■ **Instruction**
From the first line of the data below, repeat each line exactly until you reach the line with "R = math.radians"; include that line too.

****************************************

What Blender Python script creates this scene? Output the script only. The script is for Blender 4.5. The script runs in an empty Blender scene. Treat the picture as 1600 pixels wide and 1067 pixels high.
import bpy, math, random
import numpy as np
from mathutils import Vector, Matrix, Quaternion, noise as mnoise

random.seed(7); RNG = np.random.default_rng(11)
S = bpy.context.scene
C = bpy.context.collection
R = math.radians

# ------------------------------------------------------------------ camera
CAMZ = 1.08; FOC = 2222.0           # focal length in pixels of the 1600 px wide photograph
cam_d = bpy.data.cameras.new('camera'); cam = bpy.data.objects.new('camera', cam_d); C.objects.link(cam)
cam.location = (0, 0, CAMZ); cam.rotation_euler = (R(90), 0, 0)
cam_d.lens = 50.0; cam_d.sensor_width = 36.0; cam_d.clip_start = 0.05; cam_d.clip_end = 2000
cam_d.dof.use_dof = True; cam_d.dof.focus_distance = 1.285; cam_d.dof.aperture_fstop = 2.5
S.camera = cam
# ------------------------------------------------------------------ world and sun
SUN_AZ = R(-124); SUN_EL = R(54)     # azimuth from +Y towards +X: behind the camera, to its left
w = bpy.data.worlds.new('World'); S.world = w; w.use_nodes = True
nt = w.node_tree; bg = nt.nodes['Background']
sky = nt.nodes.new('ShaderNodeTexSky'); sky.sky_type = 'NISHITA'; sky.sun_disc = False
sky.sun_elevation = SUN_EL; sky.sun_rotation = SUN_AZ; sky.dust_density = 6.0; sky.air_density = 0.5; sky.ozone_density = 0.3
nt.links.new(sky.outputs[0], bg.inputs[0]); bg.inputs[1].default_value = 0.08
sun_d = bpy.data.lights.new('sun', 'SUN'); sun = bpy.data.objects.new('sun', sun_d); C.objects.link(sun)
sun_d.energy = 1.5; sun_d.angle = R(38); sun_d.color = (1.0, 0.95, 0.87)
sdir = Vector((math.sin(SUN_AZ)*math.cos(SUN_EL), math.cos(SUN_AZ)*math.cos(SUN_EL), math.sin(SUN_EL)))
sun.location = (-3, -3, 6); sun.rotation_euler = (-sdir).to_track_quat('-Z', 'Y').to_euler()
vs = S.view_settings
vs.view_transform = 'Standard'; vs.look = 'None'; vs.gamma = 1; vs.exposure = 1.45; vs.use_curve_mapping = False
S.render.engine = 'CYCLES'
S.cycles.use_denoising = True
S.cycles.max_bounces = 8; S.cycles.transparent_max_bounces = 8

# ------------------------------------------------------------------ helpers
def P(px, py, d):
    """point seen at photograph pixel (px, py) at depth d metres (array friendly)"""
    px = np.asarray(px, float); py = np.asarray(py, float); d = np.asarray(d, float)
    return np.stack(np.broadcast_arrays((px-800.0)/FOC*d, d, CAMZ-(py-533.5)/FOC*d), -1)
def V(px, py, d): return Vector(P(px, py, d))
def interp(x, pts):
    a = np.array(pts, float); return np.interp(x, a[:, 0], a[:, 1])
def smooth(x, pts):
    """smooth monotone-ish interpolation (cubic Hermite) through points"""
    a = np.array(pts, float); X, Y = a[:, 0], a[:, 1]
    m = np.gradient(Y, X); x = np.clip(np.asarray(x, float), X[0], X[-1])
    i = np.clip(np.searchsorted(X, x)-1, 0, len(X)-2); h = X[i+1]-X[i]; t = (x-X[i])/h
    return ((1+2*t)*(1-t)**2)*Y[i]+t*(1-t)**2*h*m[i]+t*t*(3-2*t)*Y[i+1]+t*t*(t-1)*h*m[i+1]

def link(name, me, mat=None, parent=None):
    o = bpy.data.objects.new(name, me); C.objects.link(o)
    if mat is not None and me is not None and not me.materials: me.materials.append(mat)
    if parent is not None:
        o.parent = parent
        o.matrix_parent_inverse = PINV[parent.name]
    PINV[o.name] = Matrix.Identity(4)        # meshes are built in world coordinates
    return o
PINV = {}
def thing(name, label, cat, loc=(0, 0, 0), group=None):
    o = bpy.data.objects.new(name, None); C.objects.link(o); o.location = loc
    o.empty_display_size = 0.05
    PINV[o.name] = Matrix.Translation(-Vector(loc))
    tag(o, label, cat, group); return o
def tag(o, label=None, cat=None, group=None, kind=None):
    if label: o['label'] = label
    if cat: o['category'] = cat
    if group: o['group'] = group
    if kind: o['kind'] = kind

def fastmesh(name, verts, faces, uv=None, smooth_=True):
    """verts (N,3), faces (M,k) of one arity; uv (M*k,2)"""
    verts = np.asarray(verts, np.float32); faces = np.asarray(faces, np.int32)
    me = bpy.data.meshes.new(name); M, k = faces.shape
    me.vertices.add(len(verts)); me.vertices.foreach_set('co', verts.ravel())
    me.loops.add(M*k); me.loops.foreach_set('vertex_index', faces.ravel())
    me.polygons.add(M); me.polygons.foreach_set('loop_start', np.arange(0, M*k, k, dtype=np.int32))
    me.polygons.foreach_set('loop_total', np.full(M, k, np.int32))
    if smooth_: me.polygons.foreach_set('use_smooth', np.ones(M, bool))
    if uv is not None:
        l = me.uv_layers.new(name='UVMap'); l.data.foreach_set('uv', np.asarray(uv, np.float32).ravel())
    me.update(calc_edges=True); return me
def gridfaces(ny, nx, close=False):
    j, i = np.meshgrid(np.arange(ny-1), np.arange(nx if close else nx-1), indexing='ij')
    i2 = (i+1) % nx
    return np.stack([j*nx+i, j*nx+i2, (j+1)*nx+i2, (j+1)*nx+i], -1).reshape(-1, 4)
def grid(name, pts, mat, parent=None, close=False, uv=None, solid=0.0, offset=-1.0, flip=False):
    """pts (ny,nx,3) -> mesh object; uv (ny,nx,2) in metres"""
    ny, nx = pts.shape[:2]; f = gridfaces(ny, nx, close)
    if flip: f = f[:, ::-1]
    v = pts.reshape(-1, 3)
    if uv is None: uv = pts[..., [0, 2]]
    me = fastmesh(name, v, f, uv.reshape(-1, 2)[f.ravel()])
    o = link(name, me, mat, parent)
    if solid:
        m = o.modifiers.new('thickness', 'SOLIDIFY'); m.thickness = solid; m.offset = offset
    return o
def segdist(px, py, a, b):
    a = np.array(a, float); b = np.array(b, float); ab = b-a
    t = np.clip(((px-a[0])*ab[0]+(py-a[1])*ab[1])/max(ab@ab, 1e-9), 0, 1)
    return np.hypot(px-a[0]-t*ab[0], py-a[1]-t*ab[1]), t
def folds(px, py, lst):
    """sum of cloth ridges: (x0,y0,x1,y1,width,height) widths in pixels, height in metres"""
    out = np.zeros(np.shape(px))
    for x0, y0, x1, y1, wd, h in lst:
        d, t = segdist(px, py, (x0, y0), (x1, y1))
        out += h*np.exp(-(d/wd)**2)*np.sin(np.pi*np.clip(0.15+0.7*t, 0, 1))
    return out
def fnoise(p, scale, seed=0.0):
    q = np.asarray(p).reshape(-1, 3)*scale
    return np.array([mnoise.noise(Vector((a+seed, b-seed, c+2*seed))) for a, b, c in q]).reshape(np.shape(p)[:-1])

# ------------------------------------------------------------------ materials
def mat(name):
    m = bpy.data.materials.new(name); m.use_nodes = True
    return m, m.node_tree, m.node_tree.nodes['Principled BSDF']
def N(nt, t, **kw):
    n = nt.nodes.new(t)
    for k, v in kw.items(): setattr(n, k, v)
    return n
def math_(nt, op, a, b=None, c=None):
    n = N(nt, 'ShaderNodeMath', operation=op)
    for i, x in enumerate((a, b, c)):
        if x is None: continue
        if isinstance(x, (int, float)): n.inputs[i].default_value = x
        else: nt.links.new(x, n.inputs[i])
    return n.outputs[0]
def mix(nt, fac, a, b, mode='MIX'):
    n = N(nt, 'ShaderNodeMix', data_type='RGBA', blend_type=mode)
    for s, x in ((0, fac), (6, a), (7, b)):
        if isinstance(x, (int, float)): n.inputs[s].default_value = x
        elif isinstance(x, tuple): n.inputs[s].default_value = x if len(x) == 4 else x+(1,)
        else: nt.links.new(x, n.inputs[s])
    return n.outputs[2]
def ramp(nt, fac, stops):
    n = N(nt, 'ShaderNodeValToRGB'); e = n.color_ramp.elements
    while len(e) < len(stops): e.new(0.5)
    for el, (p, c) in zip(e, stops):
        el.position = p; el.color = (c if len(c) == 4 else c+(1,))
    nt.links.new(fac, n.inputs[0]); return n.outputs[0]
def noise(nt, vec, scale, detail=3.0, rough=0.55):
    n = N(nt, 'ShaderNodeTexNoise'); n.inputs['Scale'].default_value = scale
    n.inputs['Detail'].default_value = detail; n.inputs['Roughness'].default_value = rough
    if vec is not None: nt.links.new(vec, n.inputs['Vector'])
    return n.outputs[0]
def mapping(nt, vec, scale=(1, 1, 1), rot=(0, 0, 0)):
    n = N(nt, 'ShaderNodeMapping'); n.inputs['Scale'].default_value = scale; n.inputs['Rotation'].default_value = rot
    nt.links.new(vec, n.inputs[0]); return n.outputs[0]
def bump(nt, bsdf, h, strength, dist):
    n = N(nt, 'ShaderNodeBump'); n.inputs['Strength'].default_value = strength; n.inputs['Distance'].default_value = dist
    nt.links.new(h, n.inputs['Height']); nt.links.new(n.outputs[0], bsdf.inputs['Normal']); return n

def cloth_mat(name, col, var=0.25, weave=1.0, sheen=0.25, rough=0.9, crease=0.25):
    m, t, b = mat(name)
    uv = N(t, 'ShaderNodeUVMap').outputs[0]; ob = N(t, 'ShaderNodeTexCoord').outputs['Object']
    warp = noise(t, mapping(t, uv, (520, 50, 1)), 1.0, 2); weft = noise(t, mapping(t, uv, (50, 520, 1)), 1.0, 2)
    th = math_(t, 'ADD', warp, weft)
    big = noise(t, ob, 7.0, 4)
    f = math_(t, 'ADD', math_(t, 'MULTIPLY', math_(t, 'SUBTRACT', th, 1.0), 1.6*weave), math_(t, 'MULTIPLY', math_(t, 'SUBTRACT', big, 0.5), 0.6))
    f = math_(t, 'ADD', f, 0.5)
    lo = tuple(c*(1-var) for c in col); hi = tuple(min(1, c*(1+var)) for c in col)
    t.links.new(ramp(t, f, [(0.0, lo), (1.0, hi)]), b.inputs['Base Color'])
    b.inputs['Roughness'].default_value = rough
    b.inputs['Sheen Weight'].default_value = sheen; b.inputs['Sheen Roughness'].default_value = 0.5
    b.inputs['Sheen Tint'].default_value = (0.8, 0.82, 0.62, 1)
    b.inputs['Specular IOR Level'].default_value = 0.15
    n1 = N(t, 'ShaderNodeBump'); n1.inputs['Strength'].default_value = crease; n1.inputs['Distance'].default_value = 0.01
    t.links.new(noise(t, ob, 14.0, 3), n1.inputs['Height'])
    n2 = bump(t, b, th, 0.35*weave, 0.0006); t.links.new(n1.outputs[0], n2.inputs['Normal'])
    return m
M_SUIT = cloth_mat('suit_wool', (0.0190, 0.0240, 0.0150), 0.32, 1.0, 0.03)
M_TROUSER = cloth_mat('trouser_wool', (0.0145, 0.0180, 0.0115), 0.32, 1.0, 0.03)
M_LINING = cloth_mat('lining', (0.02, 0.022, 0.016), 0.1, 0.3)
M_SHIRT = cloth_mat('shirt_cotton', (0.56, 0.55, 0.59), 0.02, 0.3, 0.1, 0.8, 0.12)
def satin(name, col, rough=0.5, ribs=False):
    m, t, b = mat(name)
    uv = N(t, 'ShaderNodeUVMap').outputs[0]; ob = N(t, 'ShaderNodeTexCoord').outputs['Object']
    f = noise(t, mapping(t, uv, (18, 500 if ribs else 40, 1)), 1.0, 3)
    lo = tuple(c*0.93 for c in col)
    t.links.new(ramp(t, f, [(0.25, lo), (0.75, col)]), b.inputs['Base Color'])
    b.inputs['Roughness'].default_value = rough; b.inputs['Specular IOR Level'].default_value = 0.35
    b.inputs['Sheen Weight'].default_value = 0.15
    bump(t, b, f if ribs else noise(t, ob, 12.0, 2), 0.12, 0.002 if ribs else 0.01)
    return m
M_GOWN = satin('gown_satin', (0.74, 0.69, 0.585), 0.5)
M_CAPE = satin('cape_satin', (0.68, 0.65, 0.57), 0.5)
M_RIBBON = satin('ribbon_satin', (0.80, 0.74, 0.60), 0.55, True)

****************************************

■ **In response**
What Blender Python script creates this scene? Output the script only. The script is for Blender 4.5. The script runs in an empty Blender scene. Treat the picture as 1600 pixels wide and 1067 pixels high.
import bpy, math, random
import numpy as np
from mathutils import Vector, Matrix, Quaternion, noise as mnoise

random.seed(7); RNG = np.random.default_rng(11)
S = bpy.context.scene
C = bpy.context.collection
R = math.radians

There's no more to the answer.